A method for open-loop and closed-loop control of an internal combustion engine ( 1 ) in which the rail pressure (pCR) is controlled via a low pressure-side suction throttle ( 4 ), as the first pressure-adjusting element in a rail pressure control loop. A rail pressure disturbance variable (VDRV) is generated to influence the rail pressure (pCR) via a high-pressure side pressure control valve ( 12 ), as the second pressure-adjusting element, by which fuel is redirected from the rail ( 6 ) into the fuel tank ( 2 ).
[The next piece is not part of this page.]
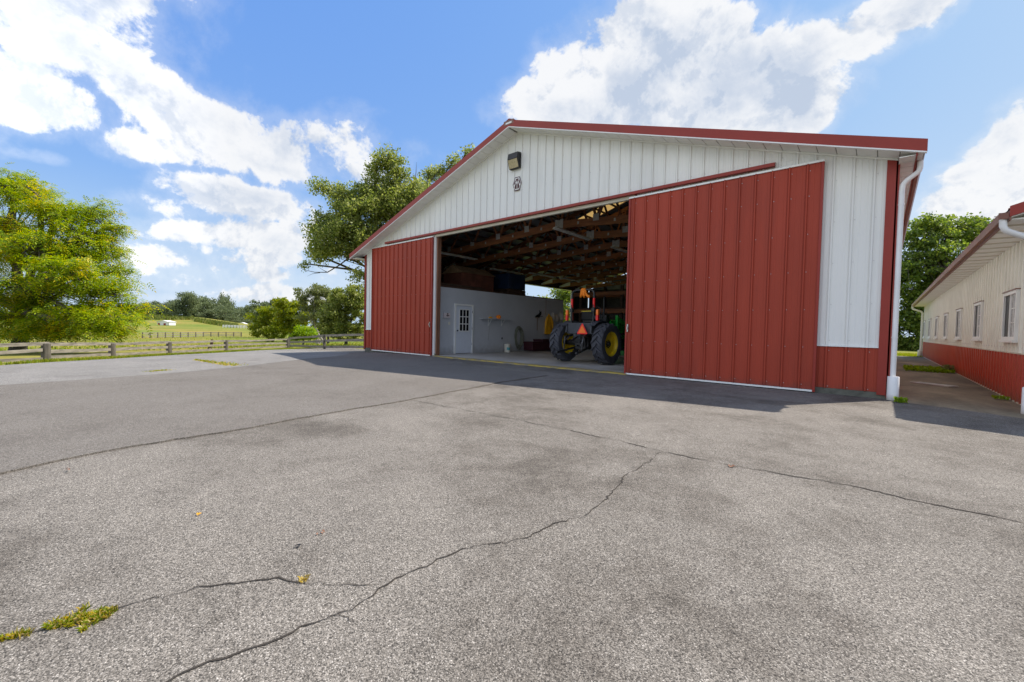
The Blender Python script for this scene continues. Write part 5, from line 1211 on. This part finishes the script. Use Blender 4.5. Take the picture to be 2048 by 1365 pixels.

The position of the high-pressure side pressure control valve ( 12 ) is determined by a PWM signal (PWMDV), which, when normal mode is set, is calculated as a function of the resulting target volume flow and, when protective mode is set, is temporarily set to a maximum value.

Claims

exact text as granted — not AI-modified
The invention claimed is: 
     
       1. A method for open-loop and closed-loop control of an internal combustion engine, comprising the steps of: automatically controlling rail pressure (pCR) in a closed-loop rail pressure control system by a suction throttle on a low-pressure side as a first pressure regulator; generating a rail pressure disturbance variable (VDRV) for influencing the rail pressure (pCR) by way of a pressure control valve on a high-pressure side as a second pressure regulator, by which fuel is redirected from a rail into a fuel tank; setting a shutdown mode when an engine shutdown is detected, where the PWM signal (PWMDV) is output with a value of zero when the shutdown mode is set; terminating the shutdown mode and setting a normal mode when an actual rail pressure (pCR(IST)) exceeds an initial value (pSTART) and a verified engine speed (nMOT) is detected; and determining an opening/closing position of the pressure control valve by a PWM signal (PWMDV) by computing the PWM signal (PWMDV) as a function of a resultant set volume flow (Vres(SL)) when the normal mode is set, including setting a protective mode when a dynamic rail pressure (pCR(DYN)) exceeds a maximum pressure value (pMAX) and the protective mode is enabled, and temporarily setting the PWM signal (PWMDV) to a maximum value when the protective mode is set. 
     
     
       2. The method in accordance with  claim 1 , wherein after a time interval has elapsed, the temporary PWM signal is ended, the protective mode is terminated, and the normal mode is set again. 
     
     
       3. The method in accordance with  claim 2 , wherein when normal mode is set, the protective mode is enabled again when the dynamic rail pressure (pCR(DYN)) falls below the maximum pressure value (pMAX) by at least a hysteresis value (pHY). 
     
     
       4. The method in accordance with  claim 1 , wherein when normal mode is set, the normal mode is terminated and the shutdown mode is set again when an engine shutdown is detected. 
     
     
       5. The method in accordance with  claim 1 , including computing the resultant set volume flow (Vres(SL)) from a static set volume flow (Vs(SL)) and a dynamic set volume flow (Vd(SL)). 
     
     
       6. The method in accordance with  claim 5 , including computing the static set volume flow (Vs(SL)) of the pressure control valve by a set volume flow input-output map as a function of a set injection quantity (QSL) and an engine speed (nMOT). 
     
     
       7. The method in accordance with  claim 5 , including computing the dynamic set volume flow (Vd(SL)) of the pressure control valve by a dynamic correction unit as a function of a set rail pressure (pCR(SL)) and an actual rail pressure (pCR(IST)) or a dynamic rail pressure (pCR(DYN)). 
     
     
       8. The method in accordance with  claim 7 , including computing the actual rail pressure (pCR(IST)) from the rail pressure (pCR) by a first filter and computing the dynamic rail pressure (pCR(DYN)) from the rail pressure (pCR) by a second filter.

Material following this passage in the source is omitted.